Graduate students were a hot topic at the meeting, as issues of adequate stipends and health care were raised by regents and student representatives. Graduate students at all campuses excluding UC San Francisco will now receive vision and dental benefits in their health care plans. All campuses’ health care programs will be centralized as a UC-wide plan, saving over $1 million.

Student Regent Jesse Bernal is optimistic about the efficacy of this new program.

“In the end, some campuses may be losing some autonomy that they had, but, overall, it will be benefiting the entire system,” he said.

The two-day meeting on May 19 and 20 was Bernal’s final meeting as student regent. Student Regent Designate Jesse Cheng will replace Bernal as a voting member in July. The candidate for student regent designate to succeed Cheng was selected May 18. His identity had not been revealed as of press time.

Although Cheng could not disclose the new student regent designate’s name, he is looking forward to working with him.

“He represents a very specific, really different part of the student population that other student regents have not brought in the past and I know that I don’t have,” Cheng said of his future colleague.

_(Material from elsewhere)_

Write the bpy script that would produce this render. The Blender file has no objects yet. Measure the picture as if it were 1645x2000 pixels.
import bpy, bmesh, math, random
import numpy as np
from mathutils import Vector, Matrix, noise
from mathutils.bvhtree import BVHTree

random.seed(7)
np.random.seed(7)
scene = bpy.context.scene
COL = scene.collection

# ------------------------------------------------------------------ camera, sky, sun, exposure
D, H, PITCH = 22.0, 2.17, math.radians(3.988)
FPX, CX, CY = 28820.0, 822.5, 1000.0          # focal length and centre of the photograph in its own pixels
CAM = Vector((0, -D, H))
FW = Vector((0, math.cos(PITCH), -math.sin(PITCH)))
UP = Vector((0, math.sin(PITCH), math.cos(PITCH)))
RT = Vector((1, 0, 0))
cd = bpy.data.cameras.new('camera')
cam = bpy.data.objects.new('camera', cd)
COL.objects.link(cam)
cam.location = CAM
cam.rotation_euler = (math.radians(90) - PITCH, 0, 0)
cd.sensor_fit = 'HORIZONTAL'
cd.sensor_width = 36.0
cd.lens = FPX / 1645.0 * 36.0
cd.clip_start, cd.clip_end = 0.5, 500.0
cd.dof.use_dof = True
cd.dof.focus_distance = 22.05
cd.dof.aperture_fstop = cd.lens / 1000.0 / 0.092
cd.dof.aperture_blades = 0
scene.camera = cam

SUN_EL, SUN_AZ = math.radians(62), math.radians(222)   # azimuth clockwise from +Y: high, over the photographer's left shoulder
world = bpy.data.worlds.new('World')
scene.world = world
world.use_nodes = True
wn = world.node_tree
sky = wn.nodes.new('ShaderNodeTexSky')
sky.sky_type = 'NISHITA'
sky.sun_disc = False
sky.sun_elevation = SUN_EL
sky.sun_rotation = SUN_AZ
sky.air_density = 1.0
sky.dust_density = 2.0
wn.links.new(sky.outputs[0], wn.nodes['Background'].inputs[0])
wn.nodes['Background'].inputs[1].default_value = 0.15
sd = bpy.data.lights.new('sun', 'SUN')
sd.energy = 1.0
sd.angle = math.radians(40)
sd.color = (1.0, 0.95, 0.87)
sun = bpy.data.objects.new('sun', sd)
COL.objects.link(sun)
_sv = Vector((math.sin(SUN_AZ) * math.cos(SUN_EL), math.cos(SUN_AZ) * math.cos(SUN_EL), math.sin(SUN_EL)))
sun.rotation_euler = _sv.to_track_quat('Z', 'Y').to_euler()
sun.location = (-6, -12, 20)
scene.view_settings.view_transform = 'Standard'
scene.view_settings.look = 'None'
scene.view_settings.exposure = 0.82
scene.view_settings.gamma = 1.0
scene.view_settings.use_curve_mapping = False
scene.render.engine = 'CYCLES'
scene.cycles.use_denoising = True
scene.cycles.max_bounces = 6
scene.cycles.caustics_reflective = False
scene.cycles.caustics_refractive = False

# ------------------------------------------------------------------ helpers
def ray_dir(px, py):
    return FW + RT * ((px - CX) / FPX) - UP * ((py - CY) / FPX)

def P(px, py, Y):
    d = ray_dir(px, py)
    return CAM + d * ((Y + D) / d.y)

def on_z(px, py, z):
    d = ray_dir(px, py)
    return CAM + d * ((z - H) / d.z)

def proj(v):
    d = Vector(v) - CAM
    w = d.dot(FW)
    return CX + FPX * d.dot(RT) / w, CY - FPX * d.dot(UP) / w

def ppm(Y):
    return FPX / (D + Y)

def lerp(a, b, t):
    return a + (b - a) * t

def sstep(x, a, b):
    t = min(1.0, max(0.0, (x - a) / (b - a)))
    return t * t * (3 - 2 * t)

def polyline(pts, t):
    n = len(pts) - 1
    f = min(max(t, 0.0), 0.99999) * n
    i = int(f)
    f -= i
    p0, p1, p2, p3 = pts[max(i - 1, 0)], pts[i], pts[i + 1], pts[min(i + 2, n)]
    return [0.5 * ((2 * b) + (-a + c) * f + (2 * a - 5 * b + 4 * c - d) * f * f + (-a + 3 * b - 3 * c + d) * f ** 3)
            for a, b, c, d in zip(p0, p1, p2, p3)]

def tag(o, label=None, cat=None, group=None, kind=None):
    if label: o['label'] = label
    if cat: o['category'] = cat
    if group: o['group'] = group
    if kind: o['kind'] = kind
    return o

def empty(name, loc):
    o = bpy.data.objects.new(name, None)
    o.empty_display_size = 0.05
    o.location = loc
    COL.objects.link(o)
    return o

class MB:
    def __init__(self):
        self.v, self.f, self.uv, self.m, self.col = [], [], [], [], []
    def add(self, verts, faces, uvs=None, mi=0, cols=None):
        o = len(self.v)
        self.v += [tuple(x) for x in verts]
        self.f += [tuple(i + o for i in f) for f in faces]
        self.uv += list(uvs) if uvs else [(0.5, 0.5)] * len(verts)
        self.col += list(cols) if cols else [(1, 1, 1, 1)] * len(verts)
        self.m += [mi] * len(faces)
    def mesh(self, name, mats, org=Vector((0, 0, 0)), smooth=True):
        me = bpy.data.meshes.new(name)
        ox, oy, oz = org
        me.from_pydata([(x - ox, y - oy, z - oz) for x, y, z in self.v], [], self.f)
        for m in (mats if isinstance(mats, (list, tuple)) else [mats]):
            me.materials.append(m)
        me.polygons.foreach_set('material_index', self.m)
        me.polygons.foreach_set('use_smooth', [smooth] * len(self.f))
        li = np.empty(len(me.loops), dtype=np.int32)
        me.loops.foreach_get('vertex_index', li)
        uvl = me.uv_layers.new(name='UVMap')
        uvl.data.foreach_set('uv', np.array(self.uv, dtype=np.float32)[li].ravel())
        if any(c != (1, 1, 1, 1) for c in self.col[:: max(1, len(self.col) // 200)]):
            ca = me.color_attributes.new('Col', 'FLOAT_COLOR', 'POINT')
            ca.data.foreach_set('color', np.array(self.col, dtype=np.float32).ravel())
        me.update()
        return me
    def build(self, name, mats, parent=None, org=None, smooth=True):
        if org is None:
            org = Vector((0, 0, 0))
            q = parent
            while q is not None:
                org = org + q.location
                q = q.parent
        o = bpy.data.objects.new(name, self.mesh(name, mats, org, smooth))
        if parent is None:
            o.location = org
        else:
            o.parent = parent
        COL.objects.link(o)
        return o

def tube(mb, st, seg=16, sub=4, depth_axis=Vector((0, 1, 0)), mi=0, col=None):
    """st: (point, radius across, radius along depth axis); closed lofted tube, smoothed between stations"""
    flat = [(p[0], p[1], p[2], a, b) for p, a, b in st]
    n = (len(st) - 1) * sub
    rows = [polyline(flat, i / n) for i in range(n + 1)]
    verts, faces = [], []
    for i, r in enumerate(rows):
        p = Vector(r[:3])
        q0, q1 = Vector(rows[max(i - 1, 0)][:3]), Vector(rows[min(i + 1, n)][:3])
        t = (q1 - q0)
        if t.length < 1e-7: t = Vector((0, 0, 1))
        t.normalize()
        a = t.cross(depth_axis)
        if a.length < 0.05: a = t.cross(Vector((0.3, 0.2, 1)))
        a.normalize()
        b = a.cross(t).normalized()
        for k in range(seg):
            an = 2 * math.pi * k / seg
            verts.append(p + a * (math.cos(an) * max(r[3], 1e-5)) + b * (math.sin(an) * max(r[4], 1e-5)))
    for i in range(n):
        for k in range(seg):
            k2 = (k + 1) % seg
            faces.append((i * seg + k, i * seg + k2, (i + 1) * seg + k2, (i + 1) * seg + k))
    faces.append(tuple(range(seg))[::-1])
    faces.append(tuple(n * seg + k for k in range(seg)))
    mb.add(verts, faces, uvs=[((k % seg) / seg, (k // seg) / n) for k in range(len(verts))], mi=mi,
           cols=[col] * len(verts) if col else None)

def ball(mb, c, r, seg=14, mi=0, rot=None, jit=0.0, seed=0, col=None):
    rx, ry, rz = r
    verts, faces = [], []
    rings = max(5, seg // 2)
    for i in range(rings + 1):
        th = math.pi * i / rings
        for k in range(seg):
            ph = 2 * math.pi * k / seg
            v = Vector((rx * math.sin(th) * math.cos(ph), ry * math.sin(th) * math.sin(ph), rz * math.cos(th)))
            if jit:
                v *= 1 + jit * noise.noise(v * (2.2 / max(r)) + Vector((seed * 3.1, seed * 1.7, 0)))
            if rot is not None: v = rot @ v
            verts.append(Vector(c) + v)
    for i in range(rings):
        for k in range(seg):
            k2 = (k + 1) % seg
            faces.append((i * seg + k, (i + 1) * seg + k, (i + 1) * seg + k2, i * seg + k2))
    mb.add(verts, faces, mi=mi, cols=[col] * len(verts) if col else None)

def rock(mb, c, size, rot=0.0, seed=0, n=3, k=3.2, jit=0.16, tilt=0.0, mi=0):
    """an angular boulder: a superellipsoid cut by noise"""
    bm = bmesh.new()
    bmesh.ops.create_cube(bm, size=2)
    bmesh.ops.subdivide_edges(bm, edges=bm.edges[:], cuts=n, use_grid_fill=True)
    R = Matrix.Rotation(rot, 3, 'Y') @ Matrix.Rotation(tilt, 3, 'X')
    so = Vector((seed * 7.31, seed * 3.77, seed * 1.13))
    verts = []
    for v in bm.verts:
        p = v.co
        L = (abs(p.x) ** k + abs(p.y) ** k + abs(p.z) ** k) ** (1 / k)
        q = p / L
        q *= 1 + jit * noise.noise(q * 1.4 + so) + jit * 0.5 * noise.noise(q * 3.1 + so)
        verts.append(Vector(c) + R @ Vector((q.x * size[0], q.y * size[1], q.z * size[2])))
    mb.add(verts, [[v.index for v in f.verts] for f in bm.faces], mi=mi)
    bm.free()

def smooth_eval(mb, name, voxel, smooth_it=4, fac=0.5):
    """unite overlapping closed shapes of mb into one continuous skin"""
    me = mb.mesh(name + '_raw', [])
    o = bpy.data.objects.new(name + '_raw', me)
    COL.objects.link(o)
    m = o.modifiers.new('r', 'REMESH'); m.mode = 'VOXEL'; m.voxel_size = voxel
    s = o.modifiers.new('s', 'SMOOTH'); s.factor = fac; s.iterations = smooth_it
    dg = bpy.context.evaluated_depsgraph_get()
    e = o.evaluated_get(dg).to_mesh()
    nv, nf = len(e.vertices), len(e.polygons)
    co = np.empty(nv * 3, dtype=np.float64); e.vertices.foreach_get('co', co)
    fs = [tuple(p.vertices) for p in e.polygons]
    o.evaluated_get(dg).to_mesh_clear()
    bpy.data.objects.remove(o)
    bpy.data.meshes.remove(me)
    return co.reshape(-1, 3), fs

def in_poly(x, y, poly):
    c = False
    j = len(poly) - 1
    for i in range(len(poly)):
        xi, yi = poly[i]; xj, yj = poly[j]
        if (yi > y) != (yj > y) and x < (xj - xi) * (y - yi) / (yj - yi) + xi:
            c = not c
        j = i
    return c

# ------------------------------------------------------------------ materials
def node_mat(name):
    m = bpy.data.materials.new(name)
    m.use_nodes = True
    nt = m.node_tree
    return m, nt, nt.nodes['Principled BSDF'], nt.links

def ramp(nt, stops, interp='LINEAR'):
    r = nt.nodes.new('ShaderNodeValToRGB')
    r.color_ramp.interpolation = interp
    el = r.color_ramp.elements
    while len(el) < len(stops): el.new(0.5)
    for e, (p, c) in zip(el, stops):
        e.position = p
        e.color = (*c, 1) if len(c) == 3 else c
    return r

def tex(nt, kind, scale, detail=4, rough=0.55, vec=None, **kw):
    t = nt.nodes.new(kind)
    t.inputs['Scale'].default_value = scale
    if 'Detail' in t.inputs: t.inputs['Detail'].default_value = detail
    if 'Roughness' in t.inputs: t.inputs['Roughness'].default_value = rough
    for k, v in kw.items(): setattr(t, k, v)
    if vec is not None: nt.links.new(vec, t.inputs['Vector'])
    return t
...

While it was Bernal’s last, Wednesday’s meeting was the first for newly appointed Lieutenant Governor Abel Maldonado and Regent George Kieffer. Also present was Regent Sherry Lansing, who was recently reappointed for her second 12-year term.

Lansing said her reappointment came at a critical time for the UC. She said that her return will enable her to continue her work on the issues that the UC currently faces.

“There are so many things we are in the process of doing that I care very much about,” she said. “It’s such a difficult time in the fiscal nature that one has to come up with alternative ways of creating revenue that don’t involve student fees. There are just so many things left undone.”